I wonder if the governement will also be the first to introduce national use of blockchain technologies?

 

A Finextra member 

Several comments see this as a bad thing, the only comment in favour is from the region (thanks Jan Olof).

The Nordics have been ahead of everywhere else in adoption of electronic payments for many years - look back at McKinsey and Boston Consulting payments papers, or the World Payments report.

Having spent quite some time in the region recently, I am sure we're seeing natural progress, probably in part due to mass adoption of smartphones, not an anomaly.

Arjeh Van Oijen

Arjeh Van Oijen Head of Product Management at Icon Solutions

@Kevin. This depends on the situation in a specific country. In the Netherlands (from a payments perspective comparable with Denmark), debit card fees to be paid by merchants are lower than the fees to collect and deposit cash (not mentioning the time it takes of the merchant to collect/deliver cash and the security risks of holding cash).
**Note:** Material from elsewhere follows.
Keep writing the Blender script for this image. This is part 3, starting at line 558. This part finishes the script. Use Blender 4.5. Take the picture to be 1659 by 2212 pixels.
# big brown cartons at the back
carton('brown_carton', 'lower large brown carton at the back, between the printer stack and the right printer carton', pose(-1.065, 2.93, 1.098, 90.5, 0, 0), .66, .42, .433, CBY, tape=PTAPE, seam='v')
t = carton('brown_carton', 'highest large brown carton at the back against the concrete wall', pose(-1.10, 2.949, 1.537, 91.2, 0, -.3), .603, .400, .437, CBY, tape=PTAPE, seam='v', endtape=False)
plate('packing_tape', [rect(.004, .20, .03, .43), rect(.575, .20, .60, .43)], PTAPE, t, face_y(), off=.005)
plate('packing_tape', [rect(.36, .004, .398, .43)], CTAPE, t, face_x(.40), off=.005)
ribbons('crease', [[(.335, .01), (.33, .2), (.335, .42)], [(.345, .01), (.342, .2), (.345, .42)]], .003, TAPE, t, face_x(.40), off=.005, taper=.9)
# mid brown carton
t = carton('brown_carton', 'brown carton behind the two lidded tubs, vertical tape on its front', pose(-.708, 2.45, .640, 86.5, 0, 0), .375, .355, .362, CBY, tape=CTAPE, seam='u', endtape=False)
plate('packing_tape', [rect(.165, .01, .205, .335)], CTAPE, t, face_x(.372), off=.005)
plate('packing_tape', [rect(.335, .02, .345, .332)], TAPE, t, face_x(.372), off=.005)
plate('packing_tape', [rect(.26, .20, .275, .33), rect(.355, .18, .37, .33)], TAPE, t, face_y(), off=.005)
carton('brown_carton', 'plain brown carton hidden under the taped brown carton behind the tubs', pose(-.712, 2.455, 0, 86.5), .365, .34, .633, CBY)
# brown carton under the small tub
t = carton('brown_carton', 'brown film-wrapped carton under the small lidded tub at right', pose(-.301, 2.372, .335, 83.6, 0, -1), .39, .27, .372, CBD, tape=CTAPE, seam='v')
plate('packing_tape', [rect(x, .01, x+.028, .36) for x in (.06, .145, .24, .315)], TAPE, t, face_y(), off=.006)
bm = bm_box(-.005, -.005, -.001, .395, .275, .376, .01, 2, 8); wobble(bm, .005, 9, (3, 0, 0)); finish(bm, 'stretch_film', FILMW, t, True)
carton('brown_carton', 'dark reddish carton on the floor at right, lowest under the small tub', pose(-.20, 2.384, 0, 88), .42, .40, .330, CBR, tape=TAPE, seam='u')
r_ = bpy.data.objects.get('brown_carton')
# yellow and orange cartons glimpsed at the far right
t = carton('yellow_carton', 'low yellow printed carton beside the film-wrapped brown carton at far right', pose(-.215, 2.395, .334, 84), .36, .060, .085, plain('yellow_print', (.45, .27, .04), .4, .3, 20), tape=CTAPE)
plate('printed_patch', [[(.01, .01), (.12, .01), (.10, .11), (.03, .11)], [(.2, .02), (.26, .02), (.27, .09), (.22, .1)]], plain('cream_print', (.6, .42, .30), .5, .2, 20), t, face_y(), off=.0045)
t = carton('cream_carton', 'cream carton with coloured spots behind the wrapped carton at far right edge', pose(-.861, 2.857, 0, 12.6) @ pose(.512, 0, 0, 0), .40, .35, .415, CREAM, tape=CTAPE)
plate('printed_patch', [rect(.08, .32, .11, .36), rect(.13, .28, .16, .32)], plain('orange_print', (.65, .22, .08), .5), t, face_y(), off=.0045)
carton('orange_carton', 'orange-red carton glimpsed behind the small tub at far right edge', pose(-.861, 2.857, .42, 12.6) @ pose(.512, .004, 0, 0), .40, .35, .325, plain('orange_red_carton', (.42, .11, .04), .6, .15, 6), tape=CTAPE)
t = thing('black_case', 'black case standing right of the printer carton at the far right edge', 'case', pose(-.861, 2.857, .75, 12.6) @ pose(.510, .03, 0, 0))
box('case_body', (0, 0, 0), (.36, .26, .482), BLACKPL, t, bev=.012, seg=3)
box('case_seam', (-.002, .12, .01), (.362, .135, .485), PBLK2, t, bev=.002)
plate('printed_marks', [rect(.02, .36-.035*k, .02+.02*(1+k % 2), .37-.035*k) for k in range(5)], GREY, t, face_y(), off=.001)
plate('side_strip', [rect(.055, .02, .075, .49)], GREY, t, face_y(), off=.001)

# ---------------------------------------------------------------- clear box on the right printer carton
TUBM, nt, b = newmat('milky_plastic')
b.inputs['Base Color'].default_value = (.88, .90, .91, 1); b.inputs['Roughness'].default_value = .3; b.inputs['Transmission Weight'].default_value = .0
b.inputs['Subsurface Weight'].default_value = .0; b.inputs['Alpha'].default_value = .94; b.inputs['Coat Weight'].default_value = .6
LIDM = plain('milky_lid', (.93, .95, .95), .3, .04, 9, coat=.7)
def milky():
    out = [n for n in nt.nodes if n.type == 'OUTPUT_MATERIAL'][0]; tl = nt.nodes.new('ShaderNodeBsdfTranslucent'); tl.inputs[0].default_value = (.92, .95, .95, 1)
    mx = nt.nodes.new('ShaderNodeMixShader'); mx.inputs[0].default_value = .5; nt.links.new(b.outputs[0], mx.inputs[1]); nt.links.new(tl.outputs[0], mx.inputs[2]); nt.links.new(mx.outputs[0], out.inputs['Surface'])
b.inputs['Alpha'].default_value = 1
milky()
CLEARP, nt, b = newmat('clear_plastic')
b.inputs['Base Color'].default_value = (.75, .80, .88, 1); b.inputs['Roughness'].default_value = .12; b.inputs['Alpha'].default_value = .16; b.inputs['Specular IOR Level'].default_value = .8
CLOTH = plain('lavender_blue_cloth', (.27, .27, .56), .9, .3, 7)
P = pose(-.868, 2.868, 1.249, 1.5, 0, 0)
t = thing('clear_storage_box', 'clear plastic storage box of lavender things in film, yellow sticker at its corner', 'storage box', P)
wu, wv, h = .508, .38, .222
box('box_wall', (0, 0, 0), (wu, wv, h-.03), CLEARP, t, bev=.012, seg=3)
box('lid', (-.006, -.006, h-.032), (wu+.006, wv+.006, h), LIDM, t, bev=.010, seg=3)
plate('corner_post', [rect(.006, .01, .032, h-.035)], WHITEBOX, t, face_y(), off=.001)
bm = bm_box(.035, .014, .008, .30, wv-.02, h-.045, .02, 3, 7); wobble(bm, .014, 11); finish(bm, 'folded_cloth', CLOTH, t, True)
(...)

Following your arguments, merchants in countries like the Netherlands and Denmark should be able to refuse cash on the customer's behalf (otherwise the customer is going to pay for the relatively expensive cash handling fees of the bank).

Having said this, I'm aware that my argument does not apply for other countries where the situation around banking fees for different payment instruments differs. I'm convinced that in the future, due to the decline of electronic payment fees, more countries will get in the same situation as the Netherlands and Denmark.